Ginebra is continuing to miss gunslinger Mark Caguioa, whom coach Jong Uichico expects to be back from rehab treatment in the United States at the middle of next month at the soonest.
Compounding matters for the Kings was the absence of Sunday Salvacion, the team’s leading local scorer with an average of 19.3 points a contest.
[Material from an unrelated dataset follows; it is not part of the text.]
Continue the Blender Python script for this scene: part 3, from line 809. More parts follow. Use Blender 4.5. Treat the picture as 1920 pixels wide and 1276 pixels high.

Salvacion pulled a left calf muscle in practice on Monday.
Guiao, meanwhile, turns 50 today, and he celebrated his birthday in a huge way by guiding his Titans to a 123-110 mangling of former team Barako Bull in the first game.
“I’m just trying to treat this as another game that we have to play without the emotions that go with having coached the other team for nine years,” Guiao explained after getting 22 points and nine rebounds from national pool member Arwind Santos.
“It (result of the game) could have been the other way,” he went on. “We just had an extra-ordinarily good night, maybe because of the stability that we have gotten after the change in management.”
Santos failed to start last night after arriving to the Big Dome without his set of dark uniforms, which were stolen in a laundry shop in Mandaluyong.
Team utility then had his number and name stitched on a set belonging to the injured Homer Se, and Santos responded by contributing those totals in less than three quarters.
The win last night, which snapped a two-game slide and made the Titans improve to 3-2, was the first for Burger King since Mikee Romero left the team late last week.
And from being the Titans, there are reports circulating that the team will soon be known as the Whoppers, the monicker they carried while still playing in the PBL.
Romero, the owner of multi-titled Harbor Center in the PBL, left the team after three games when his deal with the PLDT group of Manny Pangilinan to sell stakes of Harbor Center did not materialize.
Barako Bull, formerly Red Bull, the team which only had Guiao as a coach from 2000 to the end of last season, fell to 1-4.